**YOUR GOAL:**
In the listing below, find the line with "from mathutils import Matrix, Vector", then repeat exactly every line from the top through that one.

**SOURCE DATA:**
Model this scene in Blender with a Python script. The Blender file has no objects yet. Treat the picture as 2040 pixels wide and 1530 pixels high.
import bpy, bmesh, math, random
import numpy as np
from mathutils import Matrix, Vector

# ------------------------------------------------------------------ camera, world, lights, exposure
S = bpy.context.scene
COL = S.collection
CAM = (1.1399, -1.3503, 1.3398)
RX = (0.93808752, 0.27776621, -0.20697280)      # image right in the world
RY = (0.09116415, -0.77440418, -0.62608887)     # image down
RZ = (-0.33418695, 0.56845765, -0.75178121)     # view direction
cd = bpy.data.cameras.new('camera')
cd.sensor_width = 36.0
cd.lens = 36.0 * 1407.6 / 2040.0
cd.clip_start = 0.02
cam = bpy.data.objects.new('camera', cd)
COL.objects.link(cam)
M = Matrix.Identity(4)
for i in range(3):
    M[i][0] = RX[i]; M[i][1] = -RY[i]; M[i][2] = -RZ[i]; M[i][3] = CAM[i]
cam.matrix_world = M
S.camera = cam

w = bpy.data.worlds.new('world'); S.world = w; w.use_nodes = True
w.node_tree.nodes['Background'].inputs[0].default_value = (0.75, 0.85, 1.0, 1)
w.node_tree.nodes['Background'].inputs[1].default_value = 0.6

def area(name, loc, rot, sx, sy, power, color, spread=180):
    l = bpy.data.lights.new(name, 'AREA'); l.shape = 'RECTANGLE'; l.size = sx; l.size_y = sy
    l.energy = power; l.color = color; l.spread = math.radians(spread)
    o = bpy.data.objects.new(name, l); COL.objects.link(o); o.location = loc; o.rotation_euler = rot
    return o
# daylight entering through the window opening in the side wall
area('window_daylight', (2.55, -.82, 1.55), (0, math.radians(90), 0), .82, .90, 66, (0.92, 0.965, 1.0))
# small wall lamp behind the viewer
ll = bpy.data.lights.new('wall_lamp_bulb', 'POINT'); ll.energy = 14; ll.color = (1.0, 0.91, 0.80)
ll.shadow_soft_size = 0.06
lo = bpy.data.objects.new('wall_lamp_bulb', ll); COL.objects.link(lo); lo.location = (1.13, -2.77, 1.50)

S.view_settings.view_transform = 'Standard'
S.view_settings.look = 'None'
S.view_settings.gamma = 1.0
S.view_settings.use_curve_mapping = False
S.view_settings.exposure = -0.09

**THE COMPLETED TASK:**
Model this scene in Blender with a Python script. The Blender file has no objects yet. Treat the picture as 2040 pixels wide and 1530 pixels high.
import bpy, bmesh, math, random
import numpy as np
from mathutils import Matrix, Vector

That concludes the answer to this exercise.